José Manuel
Muito se tem falado e escrito sobre a dramática fuga de Afegãos e
estrangeiros, no aeroporto de Cabul, com cenas de deixar envergonhado qualquer
ser humano, na estupidez cometida pelo presidente americano ao ordenar uma
retirada completamente "non sense", deixando para trás vasto material
militar e valiosas vidas humanas à própria sorte.
Cenas como a de pessoas caindo do avião militar na decolagem atabalhoada
são vergonhas para não serem esquecidas, muito menos repetidas.
Curiosamente, no mesmo mês de agosto próximo passado, mas em 1975, e lá
se vão 46 anos, a VARIG, empresa de bandeira brasileira, prestou um dos maiores
serviços humanitários que se tem notícia no mundo, mas que os brasileiros mais
velhos esqueceram e os mais novos nunca irão saber, se nós que participamos
ativamente desse processo nada escrevermos sobre isso.
O Brasil, por sua vez, e suas politicalhas desclassificadas ao longo dos
tempos, em agradecimento a uma empresa privada por estes serviços prestados à
humanidade, permitiu que atos espúrios dizimassem essa empresa, seus
funcionários e ainda tenta a todo custo apagar qualquer vestígio dessa epopeia
vivida por nós. Mas enquanto formos vivos estaremos aqui para lembrar a esses
pulhas e aos brasileiros honestos, aquilo que com orgulho fizemos em nome do
Brasil.
Nunca recebemos, enquanto pessoas, um sequer agradecimento pelo serviço à
pátria com louvor.
No dia 20 de agosto de 1975, a VARIG, a pedido do governo brasileiro, que
à época não dispunha de aeronaves em condições de participar de uma ponte-aérea
humanitária de tamanha envergadura, iniciou a retirada de refugiados do
aeroporto de Luanda, fugindo da guerra que se instalara em Angola, após
Portugal ter concedido a independência àquela sua colônia.
Logo, foram realizados os primeiros 14 voos com os Boeing 707, e eu estava por duas vezes entre os primeiros, mas nada que se comparasse aos episódios de Cabul, pois o governo português teve a hombridade e a responsabilidade de manter as forças armadas em Luanda, até à retirada total dos que queriam sair de lá.

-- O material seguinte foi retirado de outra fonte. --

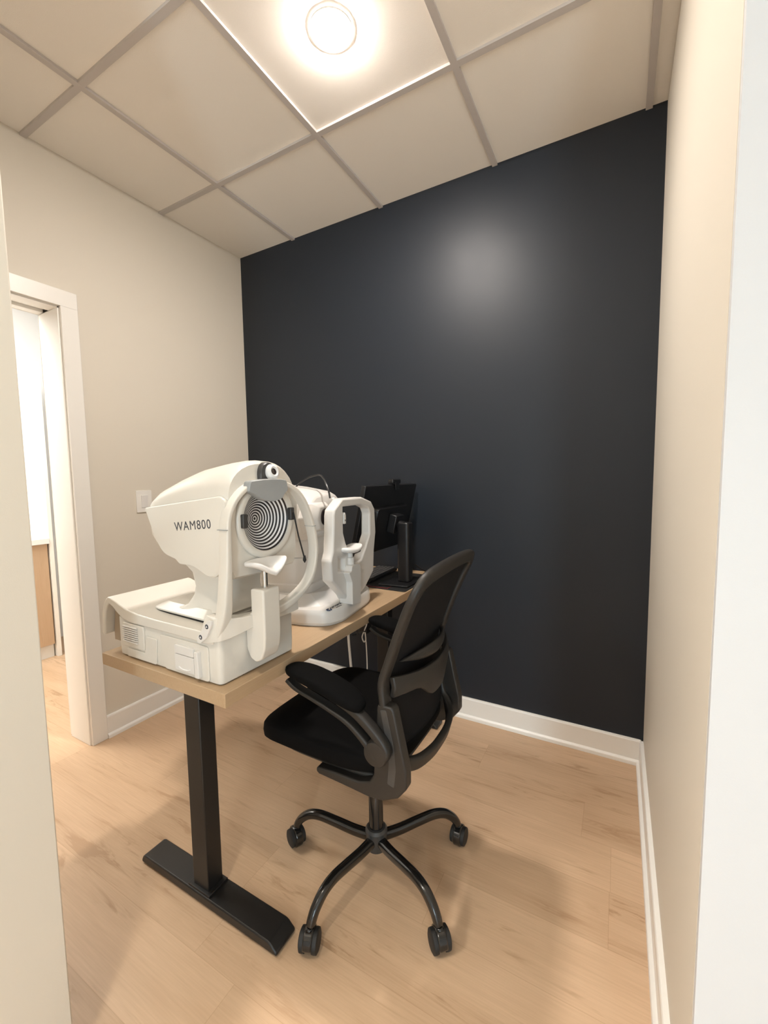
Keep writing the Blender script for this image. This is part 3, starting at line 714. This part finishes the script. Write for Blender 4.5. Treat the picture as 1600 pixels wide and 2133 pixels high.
# five-star base
hubB = B(); hubB.lathe([(.026, .070), (.031, .074), (.033, .100), (.036, .128), (.036, .138), (.030, .146), (.024, .147)], (CX, CYc, 0), seg=32); part('hub', hubB, M['bgrey'], ch)
gl = B(); gl.lathe([(.0235, .1465), (.0235, .30), (.0225, .302), (.0145, .304), (.0145, .455)], (CX, CYc, 0), seg=28); part('gas_lift', gl, M['bmetal'], ch)
a0 = math.atan2(-1.29-CYc+.02, 1.517-CX)
a0 = math.radians(262.5)
for k in range(5):
    a = a0+k*2*PI/5; d = V(math.cos(a), math.sin(a), 0)
    c0 = V(CX, CYc, 0)
    P = [(.022, .108), (.08, .112), (.15, .124), (.205, .131), (.245, .124), (.275, .103), (.290, .083), (.296, .068)]
    b = B(); pth = cr([c0+d*r+V(0, 0, z) for r, z in P], 5)
    sw_ = [(1.1-.25*i/(len(pth)-1), 1.1-.25*i/(len(pth)-1)) for i in range(len(pth))]
    b.sweep(pth, rrect(.028, .030, .011, 4), (0, 0, 1), scales=sw_); part('base_leg', b, M['bmetal'], ch)
    # caster
    cw = c0+d*.302; rot = a+[.5, -.35, .75, .1, -.6][k]
    RM = Matrix.Translation(cw) @ Matrix.Rotation(rot, 4, 'Z')
    b = B(); b.lathe([(.010, .045), (.010, .066)], cw, seg=14); hd = b
    hs = []
    for t in range(-6, 13):
        an = math.radians(t*15); hs.append((-.0335*math.cos(an), .0295+.0345*math.sin(an)))
    for wdt in (.013,):
        hd.prism(hs, -wdt, wdt, 'y', RM)
    cst = part('caster', hd, M['bmetal'], ch, bevel=.004, ang=40)
    for s_ in (-1, 1):
        b = B(); b.lathe([(.009, -.0090), (.0225, -.0095), (.0285, -.0065), (.0293, 0), (.0285, .0065), (.0225, .0095), (.009, .0090)], RM @ V(0, s_*.0172, .0294), axis='y', seg=28, M=Matrix.Rotation(rot, 4, 'Z')); part('wheel', b, M['rubber'], cst)
# seat
def seatf(p):
    p = p.copy(); x = p.x/.245; y = p.y/.232
    p.z += -.026*max(0, (-x-.45)/.55)**2*1.0 + .010*abs(x)**3*(1 if x > 0 else 0) + .004*abs(y)**2 - .006
    if x > .2: p.y *= 1-.10*((x-.2)/.8)**2
    return p
b = B(); b.selli((1.487, CYc, .527), .249, .232, .042, .48, .42, 64, 18, seatf); part('seat', b, M['bfab'], ch, ang=80)
b = B(); b.selli((1.505, CYc, .478), .212, .200, .016, .5, .4, 48, 10); part('seat_shell', b, M['bplas'], ch, ang=80)
b = B(); b.box(1.47, 1.66, CYc-.075, CYc+.075, .437, .466); part('tilt_mechanism', b, M['bmatte'], ch, bevel=.008)
# side brackets
brk = [(1.694, .699), (1.700, .707), (1.736, .708), (1.744, .700), (1.758, .633), (1.777, .549), (1.777, .501), (1.752, .469), (1.709, .447), (1.665, .441), (1.579, .446), (1.500, .449), (1.490, .456), (1.492, .468), (1.547, .473), (1.632, .474), (1.668, .486), (1.681, .510), (1.683, .540), (1.690, .590)]
for s_ in (-1, 1):
    yc = CYc+s_*.203
    b = B(); b.prism(brk, yc-.016, yc+.016, 'y'); bk = part('side_bracket', b, M['bplas'], ch, bevel=.006, seg=3)
    yo = CYc+s_*.2195
    b = B(); b.prism(rpoly([(1.704, .694), (1.722, .697), (1.743, .605), (1.748, .545), (1.742, .495), (1.722, .500), (1.728, .560), (1.722, .610)], .004), min(yo, yo-.002*s_), max(yo, yo-.002*s_), 'y'); part('bracket_highlight', b, M['bgrey'], bk, bevel=.0008)  # highlight along the bracket upright, painted in as a lighter strip
    for (sx, sz) in ((1.736, .688), (1.758, .535)):
        b = B(); b.lathe([(.005, -.001), (.005, .0005)], (sx, yo-.002*s_, sz), axis='y', seg=14); part('screw', b, M['rubber'], bk)
    # arm: pivot, support, rail, pad
    ya = CYc+s_*.232
    arm_path = cr([(1.412, ya, .716), (1.442, ya, .699), (1.500, ya, .684), (1.558, ya, .668), (1.615, ya, .648), (1.655, ya, .622), (1.690, ya, .590), (1.700, ya, .575)], 5)
    b = B(); b.sweep(arm_path, rrect(.017, .030, .006, 3), (0, 1, 0), scales=[(.75+.9*max(0, (i/(len(arm_path)-1)-.45)), .9+.2*i/len(arm_path)) for i in range(len(arm_path))]); arm = part('armrest', b, M['bplas'], ch, ang=45)
    b = B(); b.sweep(cr([(1.590, ya, .700), (1.635, ya, .682), (1.680, ya, .652), (1.720, ya, .615), (1.728, ya, .592), (1.712, ya, .575)], 5), rrect(.026, .030, .008, 3), (0, 1, 0)); part('arm_support', b, M['bplas'], arm, ang=45)
    def padf(p):
        p = p.copy(); x = p.x/.132
        p.z += -.030*x-.016*x*x+.004
        p.y *= 1.0-.16*max(0, -x)**2
        return p
    b = B(); b.selli((1.534, ya-.004*s_, .731), .126, .041, .0165, .55, .62, 48, 12, padf); part('arm_pad', b, M['bfab'], arm, ang=80)
    b = B(); b.lathe([(.034, -.018*s_), (.034, .010*s_), (.031, .015*s_), (.026, .016*s_)], (1.702, CYc+s_*.232, .588), axis='y', seg=36); part('pivot_cap', b, M['bplas'], arm)
# back frame: closed loop with rounded top corners
yl = .200
def by(s, k): return CYc+s*k
half = [(1.712, .196, .600), (1.711, .198, .660), (1.709, .199, .705), (1.704, .197, .758), (1.722, .196, .814), (1.750, .198, .890), (1.780, .203, .962), (1.799, .203, 1.000), (1.811, .190, 1.026), (1.817, .160, 1.038), (1.820, .090, 1.044)]
loop = [V(x, CYc-y, z) for x, y, z in half] + [V(1.821, CYc, 1.046)] + [V(x, CYc+y, z) for x, y, z in half[::-1]]
low = [(1.722, .190, .555), (1.742, .168, .530), (1.765, .125, .516), (1.778, .060, .510), (1.780, 0, .508), (1.778, -.060, .510), (1.765, -.125, .516), (1.742, -.168, .530), (1.722, -.190, .555)]
loop += [V(x, CYc+y, z) for x, y, z in low]
lp = cr(loop, 4, True)
# section oriented with the mean back normal
b = B(); b.sweep(lp, rrect(.040, .020, .007, 3), (1, 0, -.28), closed=True); bf = part('back_frame', b, M['bplas'], ch, ang=45)
# mesh panel
b = B(); rings = []
hs2 = cr([V(x, y, z) for x, y, z in [(1.722, .178, .560)]+half[:9]+[(1.813, .165, 1.030)]], 3)
for p in hs2:
    row = []
    for i in range(15):
        t = -1+2*i/14
        bow = .030*(1-t*t)*(1.0 if p.z < .85 else max(.25, 1-(p.z-.85)/.2))
        row.append(V(p.x+bow-.004, CYc+p.y*t, p.z+.010*(1-t*t)*max(0, (p.z-.95)/.08)))
    rings.append(row)
b.loft(rings, cap=False, closed_ring=False)
ms = part('back_mesh', b, M['bmesh'], ch, ang=80)
sm = ms.modifiers.new('thick', 'SOLIDIFY'); sm.thickness = .003
# lumbar support band behind the mesh
b = B(); rings = []
for i in range(21):
    t = -1+2*i/20; y = CYc+.188*t
    x = 1.722+.050*(1-abs(t)**2.2)
    top = .772-.012*(1-t*t); bot = .715-.048*math.exp(-(t/.42)**4)
    rings.append([V(x+.005, y, bot), V(x+.012, y, (bot+top)/2), V(x+.006, y, top), V(x-.008, y, top-.002), V(x-.002, y, (bot+top)/2), V(x-.008, y, bot+.002)])
b.loft(rings); lum = part('lumbar_support', b, M['bplas'], ch, bevel=.003, ang=50)
b = B(); rings = []
for i in range(17):
    t = -1+2*i/16; y = CYc+.150*t; x = 1.716+.046*(1-t*t); hh = .019*max(.05, 1-abs(t)**2.5)
    rings.append([V(x+.010+.008*math.cos(a), y, .800+hh*math.sin(a)) for a in [2*PI*k/10 for k in range(10)]])
b.loft(rings); part('lumbar_pad', b, M['bplas'], lum, ang=60)

# ------------------------------------------------------------------ lights
def area(name, loc, rot, sx, sy, power, col, shape='RECTANGLE', spread=180):
    l = bpy.data.lights.new(name, 'AREA'); l.shape = shape; l.size = sx; l.size_y = sy; l.energy = power; l.color = col; l.spread = math.radians(spread)
    o = bpy.data.objects.new(name, l); COL.objects.link(o); o.location = loc; o.rotation_euler = rot
    return o
# added lights, assumed unseen sources: corridor ceiling (behind the camera), next-room ceiling, corridor window
area('added_corridor_light', (.0, -3.7, H-.01), (0, 0, 0), 1.1, .55, 130, (1.0, .97, .91))
area('assumed_corridor_downlight', (1.62, -2.25, H-.012), (0, 0, 0), .12, .12, 4.5, (1.0, .90, .76), 'DISK', 85)
area('assumed_next_room_light', (-.95, -1.5, H-.01), (0, 0, 0), 1.1, .9, 56, (1.0, .97, .90))
area('assumed_window_daylight', (3.675, -5.66, 1.2), (math.radians(90), 0, 0), .56, 1.8, 74, (.74, .91, 1.0))

wd = bpy.data.worlds.new('World'); sc.world = wd; wd.use_nodes = True
wd.node_tree.nodes['Background'].inputs[0].default_value = (.75, .85, 1, 1); wd.node_tree.nodes['Background'].inputs[1].default_value = .3

# ------------------------------------------------------------------ camera
cam = bpy.data.cameras.new('Camera'); co = bpy.data.objects.new('Camera', cam); COL.objects.link(co)
yaw, pitch, roll, fpx = .506276, -.082893, -.014352, 877.977
cyw, syw, cpt, spt = math.cos(yaw), math.sin(yaw), math.cos(pitch), math.sin(pitch)
fw = V(-syw*cpt, cyw*cpt, spt); r0 = V(cyw, syw, 0); u0 = r0.cross(fw)
rr = r0*math.cos(roll)+u0*math.sin(roll); uu = -r0*math.sin(roll)+u0*math.cos(roll)
mt = Matrix((rr, uu, -fw)).transposed().to_4x4(); mt.translation = V(2.220414, -2.098473, 1.287817)
co.matrix_world = mt
cam.sensor_fit = 'VERTICAL'; cam.sensor_height = 36; cam.sensor_width = 27; cam.lens = 36*fpx/2133; cam.clip_start = .02
sc.camera = co
sc.view_settings.view_transform = 'Standard'; sc.view_settings.look = 'None'; sc.view_settings.gamma = 1; sc.view_settings.use_curve_mapping = False
sc.view_settings.exposure = .2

Saíamos do Galeão, ferry, com os tanques abarrotados de querosene, e os
porões de comida, pois não havia como abastecer em Luanda, tanto de combustível
como de alimentos. Usávamos a
configuração Tango de 160 Pax, o que não significava coisa nenhuma pois só
fechávamos as portas quando não havia mais espaço nenhum na aeronave!
No trecho GIG/Luanda, aproveitávamos para descansar ao máximo pois depois
da travessia do Atlântico, era pousar, embarcar e decolar para Abidjã na Costa
do Marfim, escala técnica de reabastecimento, com decolagem imediata para
Lisboa.
Dá para imaginar o que foi aquilo? Se olhar no mapa não dá para acreditar
que fazíamos aquilo, e por volta de mais de vinte horas trabalhando direto sob
pressão, inclusive psicológica, pelos relatos desesperados que ouvíamos durante
o voo todo. Pessoas que perderam tudo, inclusive membros da família e sem comer
nada durante dois, três dias era o mais comum, e alimento e colo era o que
tínhamos a oferecer.
Mas a pressão não parava após chegar a Portugal.
Todos os hotéis em Lisboa naquela época foram requisitados, para alojar os retornados, e o hotel Roma, onde ficávamos, estava abarrotado com pessoas que inclusive haviam sido transportadas por nós, ou seja, depois de uma programação intensa como aquela ainda tínhamos os novos "amigos" para conversar pois passamos a ser a única referência entre eles e o seu mundinho novo.
Vinte Mil Cento e Quarenta quilômetros voados numa mesma programação!
Um estresse físico e emocional, para nunca mais esquecer!
Foi uma experiência e tanto que não gostaria de revivenciar, mas ao mesmo
tempo uma sensação gostosa de dever cumprido me invade, cada vez que recordo
pelo que passei nas asas inesquecíveis da VARIG.
Infelizmente não posso dizer o mesmo com relação ao governo brasileiro da
época, aliás, mais do mesmo, sempre!